――もともとのテンポを変えたら、性格も変わってきたのですね。
浅野 普段から馴らしておかないと急には変われないですから。長い友人とも時々その話になって、「昔は早口だったけど丁寧に喋るようになったよね」と言われたりするんですよ。
――逆に昔から変わらないこだわりのようなものはありますか?
浅野 演じる役のこだわりは実はなくて、本当は地方の髪の毛がボサボサのおばあさんの役もやってみたいんです。イメージなのか、かっこいい感じの役のオファーをいただくことが多くて、それはもちろんすごく嬉しいんですけど、私は特にこだわりはないので何でもやってみたいなと思っているんです。
「3回くらい『やめてね』と注意したんですけど、それでも直らなそうだったので」
――バラエティ番組でもよくお見かけします。
浅野 バラエティーは楽しくて大好きですね。ただ自分のことを俳優だと思っているので、企画でも「俳優はそれはやらないのでは」と思うものはお断りすることもあります。

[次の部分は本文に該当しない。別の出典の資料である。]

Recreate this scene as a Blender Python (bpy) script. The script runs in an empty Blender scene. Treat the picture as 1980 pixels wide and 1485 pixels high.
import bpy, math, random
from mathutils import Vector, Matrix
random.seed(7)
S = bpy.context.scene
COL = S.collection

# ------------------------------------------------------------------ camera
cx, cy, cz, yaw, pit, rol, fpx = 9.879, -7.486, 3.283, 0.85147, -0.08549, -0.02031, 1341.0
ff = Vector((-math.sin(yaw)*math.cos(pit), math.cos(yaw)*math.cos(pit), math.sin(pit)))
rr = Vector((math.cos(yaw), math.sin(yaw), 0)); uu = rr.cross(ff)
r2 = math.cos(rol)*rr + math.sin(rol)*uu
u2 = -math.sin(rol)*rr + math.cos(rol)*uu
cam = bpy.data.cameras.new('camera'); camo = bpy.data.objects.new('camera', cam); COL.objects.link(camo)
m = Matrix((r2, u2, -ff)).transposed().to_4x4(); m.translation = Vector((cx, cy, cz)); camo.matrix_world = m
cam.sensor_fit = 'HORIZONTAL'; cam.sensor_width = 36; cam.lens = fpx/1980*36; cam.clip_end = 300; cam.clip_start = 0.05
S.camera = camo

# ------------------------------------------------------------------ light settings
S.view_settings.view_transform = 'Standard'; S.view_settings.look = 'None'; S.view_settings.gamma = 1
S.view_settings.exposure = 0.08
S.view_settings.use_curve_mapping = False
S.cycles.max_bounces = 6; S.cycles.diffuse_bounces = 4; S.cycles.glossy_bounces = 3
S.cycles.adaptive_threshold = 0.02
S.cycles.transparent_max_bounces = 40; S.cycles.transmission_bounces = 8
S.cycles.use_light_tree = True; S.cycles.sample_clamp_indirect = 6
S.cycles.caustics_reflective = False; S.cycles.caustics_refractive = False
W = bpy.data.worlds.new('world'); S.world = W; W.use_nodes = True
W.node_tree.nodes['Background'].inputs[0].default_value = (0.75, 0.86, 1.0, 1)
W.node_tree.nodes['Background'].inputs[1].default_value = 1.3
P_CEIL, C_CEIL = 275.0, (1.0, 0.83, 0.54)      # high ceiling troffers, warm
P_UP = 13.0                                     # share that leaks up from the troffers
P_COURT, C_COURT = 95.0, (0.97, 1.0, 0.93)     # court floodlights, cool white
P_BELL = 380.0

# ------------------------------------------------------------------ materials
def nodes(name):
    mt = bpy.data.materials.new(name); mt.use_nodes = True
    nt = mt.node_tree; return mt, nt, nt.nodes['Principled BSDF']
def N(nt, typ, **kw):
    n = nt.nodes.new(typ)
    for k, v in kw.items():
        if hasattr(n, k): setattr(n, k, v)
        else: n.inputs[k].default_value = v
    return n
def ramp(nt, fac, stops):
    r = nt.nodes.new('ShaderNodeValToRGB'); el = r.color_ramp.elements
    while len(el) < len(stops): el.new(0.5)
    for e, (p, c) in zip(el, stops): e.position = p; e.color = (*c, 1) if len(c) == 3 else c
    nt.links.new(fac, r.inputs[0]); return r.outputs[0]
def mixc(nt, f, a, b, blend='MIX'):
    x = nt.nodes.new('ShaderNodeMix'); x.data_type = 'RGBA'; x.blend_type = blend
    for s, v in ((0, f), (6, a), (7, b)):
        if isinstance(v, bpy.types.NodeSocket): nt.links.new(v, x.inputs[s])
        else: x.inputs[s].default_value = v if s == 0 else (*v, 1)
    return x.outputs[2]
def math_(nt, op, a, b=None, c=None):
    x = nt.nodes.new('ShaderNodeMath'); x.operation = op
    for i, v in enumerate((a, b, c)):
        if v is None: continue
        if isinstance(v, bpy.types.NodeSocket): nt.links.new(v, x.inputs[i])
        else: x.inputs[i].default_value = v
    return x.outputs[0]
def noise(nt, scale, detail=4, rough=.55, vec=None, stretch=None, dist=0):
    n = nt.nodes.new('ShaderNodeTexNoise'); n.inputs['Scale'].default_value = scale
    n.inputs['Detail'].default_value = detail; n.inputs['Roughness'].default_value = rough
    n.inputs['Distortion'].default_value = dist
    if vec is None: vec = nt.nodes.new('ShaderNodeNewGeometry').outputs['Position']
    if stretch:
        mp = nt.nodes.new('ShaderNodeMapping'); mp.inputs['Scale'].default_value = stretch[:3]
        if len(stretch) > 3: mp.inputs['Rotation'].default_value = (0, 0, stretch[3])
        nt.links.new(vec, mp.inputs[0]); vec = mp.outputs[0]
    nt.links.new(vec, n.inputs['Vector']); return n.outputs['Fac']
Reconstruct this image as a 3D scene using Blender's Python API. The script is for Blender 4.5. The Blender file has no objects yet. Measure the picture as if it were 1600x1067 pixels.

――結婚生活でお互いに譲れなかったりすることもあるのですか?
浅野 どうでしょう、特にない気がしますね。若い頃は良い部分を見せなきゃいけないと思いましたが、今はお互いに自由です。眠くなったら先に寝ちゃうし、洗濯物の靴下が裏返って丸まったままでも、そのまま洗濯機に入れちゃいます(笑)。
――洗濯物の靴下問題ですね。
浅野 3回くらい「やめてね」と注意したんですけど、それでも直らなそうだったので「もうそのまま洗うからね」と。夫にはサバサバしすぎているのかもしれませんけど、時々「もうちょっと女性らしくしよう」と言われることもあるんです(笑)。でも普段の私はダラッとした格好で過ごしたりもしますし、もう高齢枠の夫婦ですから、そこはお互い無理せず楽な形を見つけていきたいですね。